(begin)
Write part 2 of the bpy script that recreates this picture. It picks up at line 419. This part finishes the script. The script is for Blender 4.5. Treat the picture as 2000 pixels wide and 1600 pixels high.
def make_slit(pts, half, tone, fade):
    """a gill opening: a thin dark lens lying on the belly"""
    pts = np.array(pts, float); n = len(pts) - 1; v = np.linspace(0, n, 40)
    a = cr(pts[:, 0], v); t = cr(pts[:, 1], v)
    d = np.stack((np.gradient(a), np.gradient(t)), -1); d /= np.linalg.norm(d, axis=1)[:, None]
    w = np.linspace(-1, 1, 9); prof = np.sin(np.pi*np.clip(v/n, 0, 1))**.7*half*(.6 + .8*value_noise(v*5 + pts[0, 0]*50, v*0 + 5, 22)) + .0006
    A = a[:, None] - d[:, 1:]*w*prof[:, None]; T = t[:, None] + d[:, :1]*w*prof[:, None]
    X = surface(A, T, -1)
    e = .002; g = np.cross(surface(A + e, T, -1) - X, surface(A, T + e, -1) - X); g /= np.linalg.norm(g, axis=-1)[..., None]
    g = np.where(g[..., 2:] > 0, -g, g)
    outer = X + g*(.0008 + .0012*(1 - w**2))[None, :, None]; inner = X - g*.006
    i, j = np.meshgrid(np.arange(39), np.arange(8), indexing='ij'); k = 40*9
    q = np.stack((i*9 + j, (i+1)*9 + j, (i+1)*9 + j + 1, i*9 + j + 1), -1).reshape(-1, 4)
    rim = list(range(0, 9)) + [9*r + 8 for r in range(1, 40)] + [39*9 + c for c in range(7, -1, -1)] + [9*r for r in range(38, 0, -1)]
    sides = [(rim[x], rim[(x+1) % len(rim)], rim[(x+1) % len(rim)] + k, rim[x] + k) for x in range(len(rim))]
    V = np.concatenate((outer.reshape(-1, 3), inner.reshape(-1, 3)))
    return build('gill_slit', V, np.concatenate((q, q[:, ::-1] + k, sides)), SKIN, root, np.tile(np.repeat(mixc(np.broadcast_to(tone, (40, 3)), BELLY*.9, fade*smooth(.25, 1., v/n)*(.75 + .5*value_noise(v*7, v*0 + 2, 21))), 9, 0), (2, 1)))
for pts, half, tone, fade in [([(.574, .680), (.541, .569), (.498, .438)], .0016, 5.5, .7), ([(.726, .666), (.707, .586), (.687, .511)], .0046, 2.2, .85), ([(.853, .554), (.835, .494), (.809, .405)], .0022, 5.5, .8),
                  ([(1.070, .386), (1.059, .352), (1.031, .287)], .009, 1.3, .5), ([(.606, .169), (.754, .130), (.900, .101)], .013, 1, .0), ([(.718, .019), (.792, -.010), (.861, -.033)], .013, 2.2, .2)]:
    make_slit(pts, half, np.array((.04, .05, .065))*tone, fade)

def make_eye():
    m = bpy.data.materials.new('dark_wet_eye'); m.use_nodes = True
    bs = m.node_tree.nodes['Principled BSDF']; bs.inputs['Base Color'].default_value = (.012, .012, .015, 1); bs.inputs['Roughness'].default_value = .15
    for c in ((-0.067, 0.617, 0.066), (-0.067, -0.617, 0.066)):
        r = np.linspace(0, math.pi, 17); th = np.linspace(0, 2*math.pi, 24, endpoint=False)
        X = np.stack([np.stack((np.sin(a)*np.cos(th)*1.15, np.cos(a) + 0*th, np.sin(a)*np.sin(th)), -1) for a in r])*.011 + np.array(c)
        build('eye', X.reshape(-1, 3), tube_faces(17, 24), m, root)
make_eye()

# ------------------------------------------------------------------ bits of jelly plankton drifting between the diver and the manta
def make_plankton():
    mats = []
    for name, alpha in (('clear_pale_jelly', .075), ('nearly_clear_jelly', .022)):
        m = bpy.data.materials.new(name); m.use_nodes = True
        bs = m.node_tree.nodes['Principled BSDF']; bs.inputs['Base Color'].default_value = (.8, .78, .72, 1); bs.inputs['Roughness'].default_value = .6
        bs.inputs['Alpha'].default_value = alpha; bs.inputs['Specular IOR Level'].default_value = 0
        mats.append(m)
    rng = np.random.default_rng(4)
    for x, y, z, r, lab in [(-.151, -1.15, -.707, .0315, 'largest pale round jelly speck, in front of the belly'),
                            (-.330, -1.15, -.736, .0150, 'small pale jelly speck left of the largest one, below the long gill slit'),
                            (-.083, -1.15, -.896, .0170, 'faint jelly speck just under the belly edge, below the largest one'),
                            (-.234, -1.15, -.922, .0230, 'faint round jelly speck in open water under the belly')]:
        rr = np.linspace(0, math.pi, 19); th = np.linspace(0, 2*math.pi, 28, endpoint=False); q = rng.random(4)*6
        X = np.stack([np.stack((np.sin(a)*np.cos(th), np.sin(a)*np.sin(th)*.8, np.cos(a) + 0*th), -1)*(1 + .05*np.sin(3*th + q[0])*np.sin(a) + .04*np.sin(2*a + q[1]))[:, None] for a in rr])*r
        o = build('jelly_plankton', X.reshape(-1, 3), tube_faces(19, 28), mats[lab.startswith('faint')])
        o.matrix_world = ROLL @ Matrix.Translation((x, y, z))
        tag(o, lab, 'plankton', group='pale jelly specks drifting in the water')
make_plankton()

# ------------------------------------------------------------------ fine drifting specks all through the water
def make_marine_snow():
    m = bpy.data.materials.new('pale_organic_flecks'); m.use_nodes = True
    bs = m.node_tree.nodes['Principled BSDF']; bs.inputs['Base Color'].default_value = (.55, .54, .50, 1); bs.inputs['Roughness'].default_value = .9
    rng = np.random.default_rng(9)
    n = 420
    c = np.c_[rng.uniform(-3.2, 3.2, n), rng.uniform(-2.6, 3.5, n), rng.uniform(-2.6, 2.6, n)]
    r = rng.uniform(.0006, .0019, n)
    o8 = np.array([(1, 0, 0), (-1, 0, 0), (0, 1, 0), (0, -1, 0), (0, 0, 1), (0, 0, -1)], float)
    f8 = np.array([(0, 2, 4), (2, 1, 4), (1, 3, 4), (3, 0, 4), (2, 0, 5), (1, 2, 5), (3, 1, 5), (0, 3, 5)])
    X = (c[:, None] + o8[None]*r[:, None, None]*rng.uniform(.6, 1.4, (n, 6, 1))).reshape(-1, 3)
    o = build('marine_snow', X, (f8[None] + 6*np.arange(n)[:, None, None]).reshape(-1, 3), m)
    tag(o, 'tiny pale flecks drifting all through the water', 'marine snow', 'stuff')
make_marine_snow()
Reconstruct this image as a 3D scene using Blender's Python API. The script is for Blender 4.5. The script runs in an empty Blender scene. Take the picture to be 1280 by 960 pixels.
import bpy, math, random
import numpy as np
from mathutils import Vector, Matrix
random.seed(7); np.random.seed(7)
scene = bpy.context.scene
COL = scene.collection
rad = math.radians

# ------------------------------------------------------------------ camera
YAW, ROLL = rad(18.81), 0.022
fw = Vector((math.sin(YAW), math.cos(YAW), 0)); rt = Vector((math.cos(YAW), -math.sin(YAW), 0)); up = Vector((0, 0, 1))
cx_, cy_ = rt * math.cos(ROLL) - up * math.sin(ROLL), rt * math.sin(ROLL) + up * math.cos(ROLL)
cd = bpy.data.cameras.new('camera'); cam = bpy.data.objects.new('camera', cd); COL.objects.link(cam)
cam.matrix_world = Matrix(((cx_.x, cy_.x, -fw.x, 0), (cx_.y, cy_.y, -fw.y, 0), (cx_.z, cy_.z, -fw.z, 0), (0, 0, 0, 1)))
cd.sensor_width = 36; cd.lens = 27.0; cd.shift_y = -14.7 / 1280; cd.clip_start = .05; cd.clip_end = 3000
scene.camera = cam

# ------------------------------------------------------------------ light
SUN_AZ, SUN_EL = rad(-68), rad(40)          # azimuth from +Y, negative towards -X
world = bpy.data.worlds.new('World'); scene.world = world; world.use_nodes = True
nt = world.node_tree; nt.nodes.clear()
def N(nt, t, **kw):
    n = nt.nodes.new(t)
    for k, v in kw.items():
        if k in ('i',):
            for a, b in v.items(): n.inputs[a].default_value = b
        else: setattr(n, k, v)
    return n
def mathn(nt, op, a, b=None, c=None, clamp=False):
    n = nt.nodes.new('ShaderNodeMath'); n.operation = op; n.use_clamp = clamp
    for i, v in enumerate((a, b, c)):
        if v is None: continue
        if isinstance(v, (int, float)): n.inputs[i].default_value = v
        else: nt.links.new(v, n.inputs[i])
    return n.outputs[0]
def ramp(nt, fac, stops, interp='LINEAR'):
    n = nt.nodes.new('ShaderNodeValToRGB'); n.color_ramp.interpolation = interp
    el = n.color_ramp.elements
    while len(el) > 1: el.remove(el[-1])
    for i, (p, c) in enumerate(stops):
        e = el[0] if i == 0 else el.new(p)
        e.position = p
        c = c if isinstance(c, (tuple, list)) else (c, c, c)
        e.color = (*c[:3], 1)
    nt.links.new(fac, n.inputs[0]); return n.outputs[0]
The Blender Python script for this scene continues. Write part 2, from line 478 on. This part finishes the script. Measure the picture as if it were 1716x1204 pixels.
(end)
**Task goal:**
Transcribe the lines above from the one with "Reconstruct this image" through the one with "rad = math.radians". Include both ends and leave out every other line.

**Solved exercise:**
Reconstruct this image as a 3D scene using Blender's Python API. The script is for Blender 4.5. The script runs in an empty Blender scene. Take the picture to be 1280 by 960 pixels.
import bpy, math, random
import numpy as np
from mathutils import Vector, Matrix
random.seed(7); np.random.seed(7)
scene = bpy.context.scene
COL = scene.collection
rad = math.radians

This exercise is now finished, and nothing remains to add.